==== RECORDS FOR THE EXERCISE ====

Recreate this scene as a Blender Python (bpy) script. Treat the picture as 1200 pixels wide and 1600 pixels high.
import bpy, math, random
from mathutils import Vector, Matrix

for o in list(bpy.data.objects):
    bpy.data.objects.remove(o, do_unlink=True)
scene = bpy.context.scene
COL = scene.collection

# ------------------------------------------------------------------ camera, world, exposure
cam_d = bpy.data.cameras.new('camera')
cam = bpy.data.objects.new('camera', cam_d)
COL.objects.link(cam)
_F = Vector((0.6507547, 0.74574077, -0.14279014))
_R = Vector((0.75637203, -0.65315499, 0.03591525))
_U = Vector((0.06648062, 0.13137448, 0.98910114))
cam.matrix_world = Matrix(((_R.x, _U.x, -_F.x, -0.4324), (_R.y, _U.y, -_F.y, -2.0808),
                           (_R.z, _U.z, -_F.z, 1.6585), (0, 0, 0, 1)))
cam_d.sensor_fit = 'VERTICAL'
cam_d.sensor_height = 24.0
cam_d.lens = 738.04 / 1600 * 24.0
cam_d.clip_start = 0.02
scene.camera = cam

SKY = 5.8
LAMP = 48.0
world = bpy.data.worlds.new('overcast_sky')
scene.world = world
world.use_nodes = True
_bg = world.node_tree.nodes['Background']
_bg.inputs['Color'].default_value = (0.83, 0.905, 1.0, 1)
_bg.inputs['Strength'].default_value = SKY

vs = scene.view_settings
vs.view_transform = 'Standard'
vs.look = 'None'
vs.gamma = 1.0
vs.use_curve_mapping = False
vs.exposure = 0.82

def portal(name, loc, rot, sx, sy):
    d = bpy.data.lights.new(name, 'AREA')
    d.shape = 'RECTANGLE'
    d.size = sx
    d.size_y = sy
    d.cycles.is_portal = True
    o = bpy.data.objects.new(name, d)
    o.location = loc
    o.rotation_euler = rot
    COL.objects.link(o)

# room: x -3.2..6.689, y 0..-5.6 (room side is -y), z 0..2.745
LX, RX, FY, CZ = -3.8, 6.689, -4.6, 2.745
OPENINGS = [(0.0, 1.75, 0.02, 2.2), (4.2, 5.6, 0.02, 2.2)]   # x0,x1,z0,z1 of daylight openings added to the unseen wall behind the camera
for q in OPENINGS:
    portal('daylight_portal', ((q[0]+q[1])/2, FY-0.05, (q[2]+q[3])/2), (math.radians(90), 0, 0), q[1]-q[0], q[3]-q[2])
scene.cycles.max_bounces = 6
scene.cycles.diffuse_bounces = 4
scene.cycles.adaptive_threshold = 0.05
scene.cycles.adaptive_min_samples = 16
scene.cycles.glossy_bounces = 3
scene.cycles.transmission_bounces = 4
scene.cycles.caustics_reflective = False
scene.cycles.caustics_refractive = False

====
==== RECORDS FOR THE EXERCISE ====

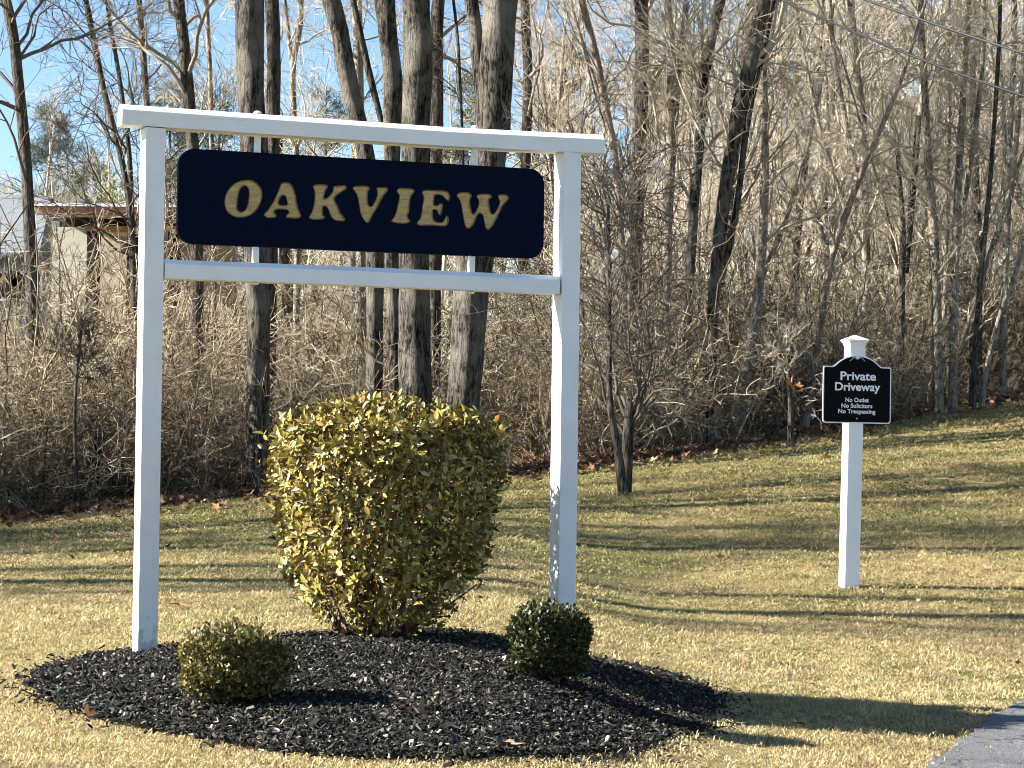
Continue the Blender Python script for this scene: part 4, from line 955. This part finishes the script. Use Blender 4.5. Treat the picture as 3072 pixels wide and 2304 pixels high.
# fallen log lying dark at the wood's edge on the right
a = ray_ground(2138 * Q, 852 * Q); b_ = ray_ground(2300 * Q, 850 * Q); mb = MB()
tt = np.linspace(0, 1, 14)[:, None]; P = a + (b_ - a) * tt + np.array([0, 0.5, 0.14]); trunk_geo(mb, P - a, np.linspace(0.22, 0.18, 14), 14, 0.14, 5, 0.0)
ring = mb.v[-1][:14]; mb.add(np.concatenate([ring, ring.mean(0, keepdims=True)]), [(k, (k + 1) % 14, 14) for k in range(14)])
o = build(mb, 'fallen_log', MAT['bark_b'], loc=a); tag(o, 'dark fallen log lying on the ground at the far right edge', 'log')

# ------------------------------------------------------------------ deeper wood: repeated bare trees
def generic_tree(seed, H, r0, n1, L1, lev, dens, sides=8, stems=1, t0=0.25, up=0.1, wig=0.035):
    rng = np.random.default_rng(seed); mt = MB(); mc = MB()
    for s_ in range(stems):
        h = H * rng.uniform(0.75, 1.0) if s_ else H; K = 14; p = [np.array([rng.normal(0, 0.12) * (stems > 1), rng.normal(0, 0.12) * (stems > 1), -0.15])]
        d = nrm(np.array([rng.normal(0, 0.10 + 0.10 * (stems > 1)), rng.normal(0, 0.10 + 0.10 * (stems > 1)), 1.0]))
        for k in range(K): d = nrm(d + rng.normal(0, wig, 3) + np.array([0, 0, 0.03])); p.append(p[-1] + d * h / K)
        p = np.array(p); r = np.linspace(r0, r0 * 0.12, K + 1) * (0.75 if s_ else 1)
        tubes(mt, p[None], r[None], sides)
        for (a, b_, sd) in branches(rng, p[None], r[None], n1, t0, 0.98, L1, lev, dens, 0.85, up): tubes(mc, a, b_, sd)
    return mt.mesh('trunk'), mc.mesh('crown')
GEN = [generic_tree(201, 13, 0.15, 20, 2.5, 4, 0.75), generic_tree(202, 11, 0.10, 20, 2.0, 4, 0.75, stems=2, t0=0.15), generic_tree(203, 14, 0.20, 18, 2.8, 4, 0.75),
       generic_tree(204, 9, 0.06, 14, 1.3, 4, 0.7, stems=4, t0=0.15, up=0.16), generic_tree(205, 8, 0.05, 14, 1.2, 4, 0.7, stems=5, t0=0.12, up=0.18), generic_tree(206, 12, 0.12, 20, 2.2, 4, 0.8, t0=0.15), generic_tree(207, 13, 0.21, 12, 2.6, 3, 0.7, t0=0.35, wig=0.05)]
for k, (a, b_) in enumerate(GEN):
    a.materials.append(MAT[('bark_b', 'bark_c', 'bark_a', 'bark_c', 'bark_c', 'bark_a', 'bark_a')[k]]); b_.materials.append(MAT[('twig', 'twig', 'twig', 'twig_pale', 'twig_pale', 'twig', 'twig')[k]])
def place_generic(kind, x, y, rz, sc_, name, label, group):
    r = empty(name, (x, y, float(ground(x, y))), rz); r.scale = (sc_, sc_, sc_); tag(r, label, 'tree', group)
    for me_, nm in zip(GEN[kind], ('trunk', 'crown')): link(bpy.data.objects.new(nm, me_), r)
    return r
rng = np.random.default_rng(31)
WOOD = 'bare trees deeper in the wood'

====
==== RECORDS FOR THE EXERCISE ====

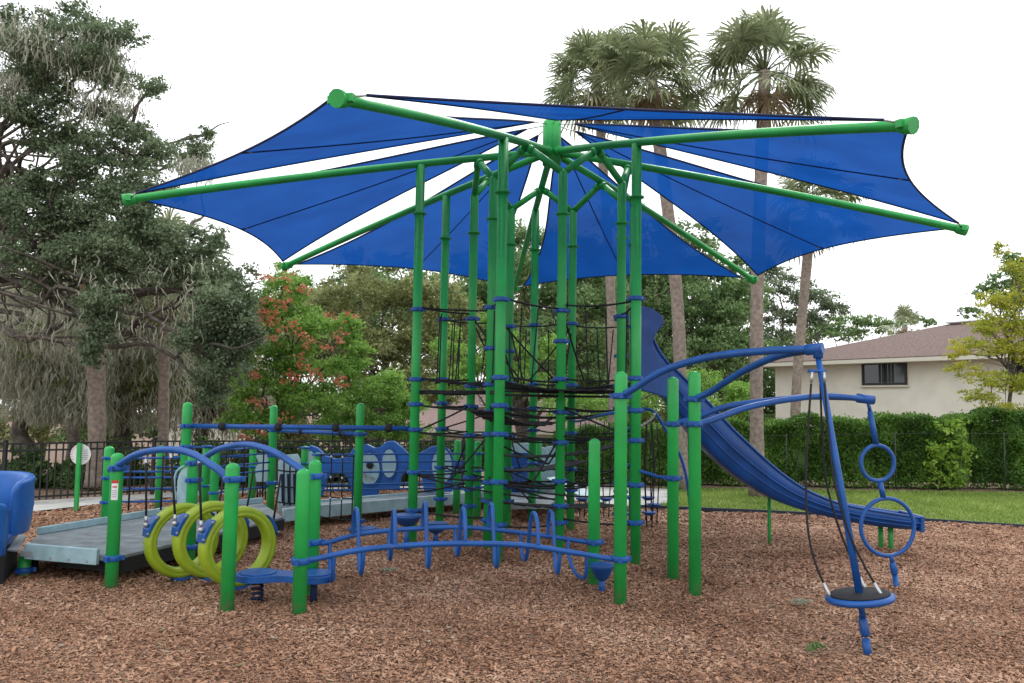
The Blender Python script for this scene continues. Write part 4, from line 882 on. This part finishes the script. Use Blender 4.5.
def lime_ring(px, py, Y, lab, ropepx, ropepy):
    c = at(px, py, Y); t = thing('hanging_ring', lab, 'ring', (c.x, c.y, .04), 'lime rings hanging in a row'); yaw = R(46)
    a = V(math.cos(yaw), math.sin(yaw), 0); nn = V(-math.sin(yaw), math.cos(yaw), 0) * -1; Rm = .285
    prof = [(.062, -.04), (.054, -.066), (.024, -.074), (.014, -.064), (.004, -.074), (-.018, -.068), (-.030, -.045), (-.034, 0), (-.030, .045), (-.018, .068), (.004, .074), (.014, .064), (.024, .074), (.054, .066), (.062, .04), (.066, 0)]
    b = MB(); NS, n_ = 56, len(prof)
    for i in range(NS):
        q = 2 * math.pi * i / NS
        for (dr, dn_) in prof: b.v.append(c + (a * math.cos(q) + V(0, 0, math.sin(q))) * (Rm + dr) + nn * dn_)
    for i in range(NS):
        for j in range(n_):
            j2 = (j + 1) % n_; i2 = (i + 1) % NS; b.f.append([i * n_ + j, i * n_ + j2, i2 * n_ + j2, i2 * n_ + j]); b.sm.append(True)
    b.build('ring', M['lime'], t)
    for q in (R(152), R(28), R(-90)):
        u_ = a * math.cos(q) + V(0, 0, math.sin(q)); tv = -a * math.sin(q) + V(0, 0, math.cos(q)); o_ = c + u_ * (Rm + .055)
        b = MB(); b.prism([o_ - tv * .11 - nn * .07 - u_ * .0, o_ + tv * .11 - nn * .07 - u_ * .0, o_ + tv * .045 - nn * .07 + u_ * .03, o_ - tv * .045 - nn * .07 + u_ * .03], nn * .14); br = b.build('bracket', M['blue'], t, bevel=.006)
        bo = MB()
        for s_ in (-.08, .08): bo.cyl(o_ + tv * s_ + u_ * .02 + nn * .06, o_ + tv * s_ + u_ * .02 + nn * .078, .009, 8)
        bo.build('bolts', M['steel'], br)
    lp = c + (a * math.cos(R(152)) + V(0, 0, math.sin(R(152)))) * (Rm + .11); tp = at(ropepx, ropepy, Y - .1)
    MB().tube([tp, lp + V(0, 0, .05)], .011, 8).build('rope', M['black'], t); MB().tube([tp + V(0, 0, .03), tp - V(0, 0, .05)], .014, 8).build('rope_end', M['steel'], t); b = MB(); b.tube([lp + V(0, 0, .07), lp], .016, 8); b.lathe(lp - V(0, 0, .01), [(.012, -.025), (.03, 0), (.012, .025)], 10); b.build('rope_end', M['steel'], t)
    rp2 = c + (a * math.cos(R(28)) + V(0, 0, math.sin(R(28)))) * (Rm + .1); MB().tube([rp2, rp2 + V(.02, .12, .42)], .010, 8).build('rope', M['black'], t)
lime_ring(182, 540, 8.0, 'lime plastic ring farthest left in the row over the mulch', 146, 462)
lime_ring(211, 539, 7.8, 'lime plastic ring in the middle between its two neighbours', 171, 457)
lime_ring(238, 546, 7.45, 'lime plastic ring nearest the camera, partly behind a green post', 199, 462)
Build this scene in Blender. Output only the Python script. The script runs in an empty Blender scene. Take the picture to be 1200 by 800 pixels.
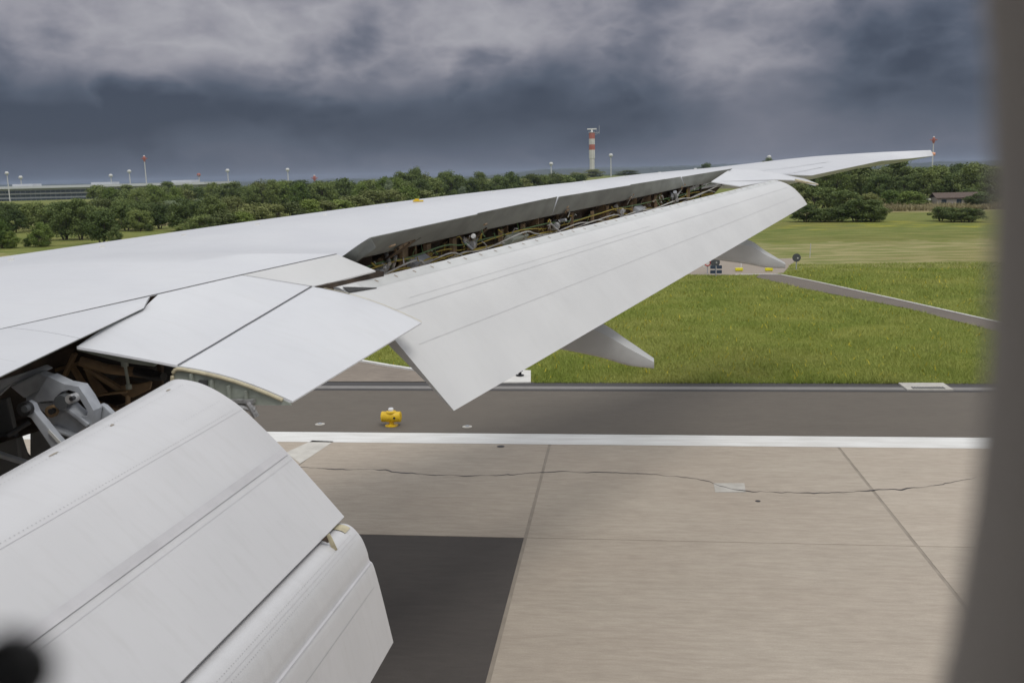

====

- _AIM OF THE EXERCISE_
Where a line of the entries contains the word "Python", copy that line.

- _EXERCISE RESULT_
Recreate this scene as a Blender Python (bpy) script. Treat the picture as 1200 pixels wide and 1600 pixels high.
Continue the Blender Python script for this scene: part 4, from line 955. This part finishes the script. Use Blender 4.5. Treat the picture as 3072 pixels wide and 2304 pixels high.
The Blender Python script for this scene continues. Write part 4, from line 882 on. This part finishes the script. Use Blender 4.5.
Build this scene in Blender. Output only the Python script. The script runs in an empty Blender scene. Take the picture to be 1200 by 800 pixels.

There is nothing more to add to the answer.